One such moment occurred in the 6.30pm Cottier Chamber Project concert on Thursday, around the scheduled performance by the Sarah Ayoub Piano Trio, an award-winning group from the RCS stable. They were programmed to play two piano trios, the universally-acclaimed trio by Ravel, which is a ravishing, though fiercely-sophisticated and difficult ensemble piece to unleash from the page.

And the young group, with violinist Aaron McGregor, cellist David Munn and pianist Sarah Ayoub, did a tremendous job bringing the music out of print and into radiant life, glowing with its sense of momentum and the concentration in the performance of its solo cadenzas.

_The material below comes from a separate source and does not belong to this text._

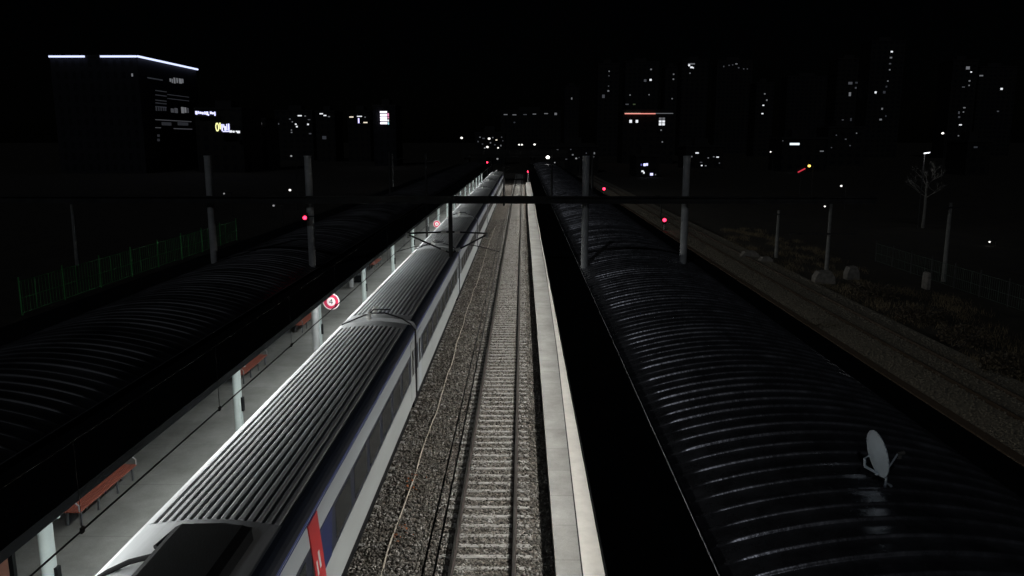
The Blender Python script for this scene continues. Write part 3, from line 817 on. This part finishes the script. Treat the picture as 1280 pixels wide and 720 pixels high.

But they also gave a compelling and unified performance of the late Thomas Wilson's single-movement Piano Trio of 1966, an early work that I've never heard, but one which contains, in its Bartokian rhythms, abrupt sectional contrasts, forward drive and lyrical impulse, so many seeds of what was to follow from the great west end composer.

And the synchronicity? Thursday night, the 12th, was the 13th anniversary of Tom's death. Nobody knew, until his widow, Margaret, mentioned it before the concert. And, secondly, championship of Tom Wilson's music was very high on the agenda of Andy Saunders when he conceived the Cottier Chamber Project about five years ago.

I know this. I was there. He told me then.